**Request**
Hunt for the word "scene" across the entries below, copying each line that holds it.
---*---
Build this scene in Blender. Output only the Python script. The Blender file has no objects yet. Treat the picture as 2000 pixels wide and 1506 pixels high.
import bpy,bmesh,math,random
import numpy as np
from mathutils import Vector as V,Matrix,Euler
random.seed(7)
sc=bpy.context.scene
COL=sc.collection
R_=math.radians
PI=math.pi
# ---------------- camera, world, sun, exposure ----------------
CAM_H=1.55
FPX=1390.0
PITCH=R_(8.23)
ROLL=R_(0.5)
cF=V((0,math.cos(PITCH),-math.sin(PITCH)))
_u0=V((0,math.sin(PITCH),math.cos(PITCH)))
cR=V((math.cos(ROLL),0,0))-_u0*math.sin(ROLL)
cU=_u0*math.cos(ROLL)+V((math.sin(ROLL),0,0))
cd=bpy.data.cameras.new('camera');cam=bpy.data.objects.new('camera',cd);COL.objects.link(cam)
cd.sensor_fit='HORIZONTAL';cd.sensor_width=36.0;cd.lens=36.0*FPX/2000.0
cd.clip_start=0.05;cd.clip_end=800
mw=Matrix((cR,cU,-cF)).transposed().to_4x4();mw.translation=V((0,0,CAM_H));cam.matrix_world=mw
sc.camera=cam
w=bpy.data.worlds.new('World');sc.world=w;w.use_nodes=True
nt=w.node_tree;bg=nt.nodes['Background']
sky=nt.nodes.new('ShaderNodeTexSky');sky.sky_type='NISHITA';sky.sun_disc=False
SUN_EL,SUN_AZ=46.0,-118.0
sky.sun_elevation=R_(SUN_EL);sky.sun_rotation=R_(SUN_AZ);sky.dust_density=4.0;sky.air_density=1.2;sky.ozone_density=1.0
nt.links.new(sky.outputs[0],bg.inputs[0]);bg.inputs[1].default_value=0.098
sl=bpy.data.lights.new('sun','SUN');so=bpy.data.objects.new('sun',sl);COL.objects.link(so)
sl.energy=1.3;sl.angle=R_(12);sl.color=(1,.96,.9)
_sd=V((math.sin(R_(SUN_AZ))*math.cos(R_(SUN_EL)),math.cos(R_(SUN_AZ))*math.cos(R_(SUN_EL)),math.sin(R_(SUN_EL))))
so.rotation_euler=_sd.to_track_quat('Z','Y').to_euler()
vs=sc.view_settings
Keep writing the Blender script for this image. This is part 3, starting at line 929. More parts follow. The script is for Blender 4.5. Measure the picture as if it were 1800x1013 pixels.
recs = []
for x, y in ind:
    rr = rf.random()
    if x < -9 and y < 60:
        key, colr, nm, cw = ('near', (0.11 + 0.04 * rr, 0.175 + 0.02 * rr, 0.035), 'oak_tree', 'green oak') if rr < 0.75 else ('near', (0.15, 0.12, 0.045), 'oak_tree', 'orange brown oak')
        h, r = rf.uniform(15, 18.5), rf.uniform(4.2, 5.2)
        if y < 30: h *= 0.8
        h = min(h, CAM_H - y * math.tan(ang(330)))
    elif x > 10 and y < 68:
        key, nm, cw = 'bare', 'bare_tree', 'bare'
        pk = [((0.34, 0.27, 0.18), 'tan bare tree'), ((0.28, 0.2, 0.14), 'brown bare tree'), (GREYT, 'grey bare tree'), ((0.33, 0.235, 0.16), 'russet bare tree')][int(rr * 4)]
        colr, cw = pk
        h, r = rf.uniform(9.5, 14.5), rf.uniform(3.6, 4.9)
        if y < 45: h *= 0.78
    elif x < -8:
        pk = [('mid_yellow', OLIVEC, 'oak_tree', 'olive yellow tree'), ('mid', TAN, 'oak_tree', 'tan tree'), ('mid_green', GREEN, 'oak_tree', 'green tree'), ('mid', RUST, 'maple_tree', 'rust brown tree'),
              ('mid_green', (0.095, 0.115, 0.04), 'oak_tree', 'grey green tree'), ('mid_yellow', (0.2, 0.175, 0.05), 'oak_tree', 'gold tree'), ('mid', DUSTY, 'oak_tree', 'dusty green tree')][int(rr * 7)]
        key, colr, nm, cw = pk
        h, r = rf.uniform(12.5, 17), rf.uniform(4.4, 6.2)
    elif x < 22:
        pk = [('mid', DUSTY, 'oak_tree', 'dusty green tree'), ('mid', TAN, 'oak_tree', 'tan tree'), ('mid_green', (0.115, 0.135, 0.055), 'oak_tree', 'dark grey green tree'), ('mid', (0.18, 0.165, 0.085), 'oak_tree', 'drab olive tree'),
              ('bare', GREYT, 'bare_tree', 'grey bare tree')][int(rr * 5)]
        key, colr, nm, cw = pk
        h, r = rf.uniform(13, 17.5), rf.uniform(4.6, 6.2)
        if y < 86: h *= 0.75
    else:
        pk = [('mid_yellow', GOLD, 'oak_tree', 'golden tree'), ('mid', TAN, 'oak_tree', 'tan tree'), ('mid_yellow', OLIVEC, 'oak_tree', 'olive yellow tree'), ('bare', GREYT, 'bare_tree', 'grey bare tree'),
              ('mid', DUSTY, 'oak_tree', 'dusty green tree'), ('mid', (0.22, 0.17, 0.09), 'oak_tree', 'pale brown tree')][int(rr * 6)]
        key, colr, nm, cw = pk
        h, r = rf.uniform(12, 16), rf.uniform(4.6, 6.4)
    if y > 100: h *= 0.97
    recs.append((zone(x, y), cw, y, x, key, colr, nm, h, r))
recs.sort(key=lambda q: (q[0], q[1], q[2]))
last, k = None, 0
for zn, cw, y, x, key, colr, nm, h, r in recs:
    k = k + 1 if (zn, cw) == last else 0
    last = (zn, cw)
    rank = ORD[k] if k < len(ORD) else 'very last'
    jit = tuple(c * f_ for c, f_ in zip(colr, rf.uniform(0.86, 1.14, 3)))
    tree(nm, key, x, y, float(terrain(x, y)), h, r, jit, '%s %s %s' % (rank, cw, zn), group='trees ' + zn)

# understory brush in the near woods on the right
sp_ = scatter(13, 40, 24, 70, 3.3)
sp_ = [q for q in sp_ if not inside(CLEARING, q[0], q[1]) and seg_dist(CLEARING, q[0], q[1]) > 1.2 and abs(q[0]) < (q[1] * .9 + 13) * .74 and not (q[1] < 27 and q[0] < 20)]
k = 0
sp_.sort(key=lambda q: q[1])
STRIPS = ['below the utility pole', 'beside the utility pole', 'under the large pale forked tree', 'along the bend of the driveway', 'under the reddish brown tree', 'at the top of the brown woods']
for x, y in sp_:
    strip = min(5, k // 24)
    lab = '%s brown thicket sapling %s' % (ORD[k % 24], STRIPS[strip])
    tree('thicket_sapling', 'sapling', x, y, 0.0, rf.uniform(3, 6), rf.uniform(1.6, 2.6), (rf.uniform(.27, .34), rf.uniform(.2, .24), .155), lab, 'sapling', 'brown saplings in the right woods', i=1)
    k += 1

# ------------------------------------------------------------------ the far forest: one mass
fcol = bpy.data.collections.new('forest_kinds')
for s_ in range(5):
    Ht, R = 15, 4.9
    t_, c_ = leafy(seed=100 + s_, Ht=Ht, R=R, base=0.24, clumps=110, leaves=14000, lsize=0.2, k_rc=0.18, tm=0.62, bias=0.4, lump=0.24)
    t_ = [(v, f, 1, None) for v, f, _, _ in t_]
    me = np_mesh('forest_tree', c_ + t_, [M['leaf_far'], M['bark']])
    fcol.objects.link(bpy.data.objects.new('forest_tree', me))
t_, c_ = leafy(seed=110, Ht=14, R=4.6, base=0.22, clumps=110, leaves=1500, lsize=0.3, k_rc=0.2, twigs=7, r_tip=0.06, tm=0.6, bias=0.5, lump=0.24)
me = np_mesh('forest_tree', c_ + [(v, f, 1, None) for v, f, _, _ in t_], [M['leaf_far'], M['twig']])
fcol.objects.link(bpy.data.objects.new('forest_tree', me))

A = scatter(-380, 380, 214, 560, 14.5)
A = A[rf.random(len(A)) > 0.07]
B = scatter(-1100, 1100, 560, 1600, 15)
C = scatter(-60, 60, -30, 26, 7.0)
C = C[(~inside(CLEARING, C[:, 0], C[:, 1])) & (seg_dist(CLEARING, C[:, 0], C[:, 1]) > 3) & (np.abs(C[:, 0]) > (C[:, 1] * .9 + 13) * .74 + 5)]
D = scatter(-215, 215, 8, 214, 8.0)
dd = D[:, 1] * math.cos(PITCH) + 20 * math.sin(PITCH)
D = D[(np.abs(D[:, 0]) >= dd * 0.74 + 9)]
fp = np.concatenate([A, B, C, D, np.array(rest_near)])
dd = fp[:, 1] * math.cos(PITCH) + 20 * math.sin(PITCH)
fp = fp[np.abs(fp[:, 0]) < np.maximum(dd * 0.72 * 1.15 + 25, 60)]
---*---
**Response to this task**
Build this scene in Blender. Output only the Python script. The Blender file has no objects yet. Treat the picture as 2000 pixels wide and 1506 pixels high.
sc=bpy.context.scene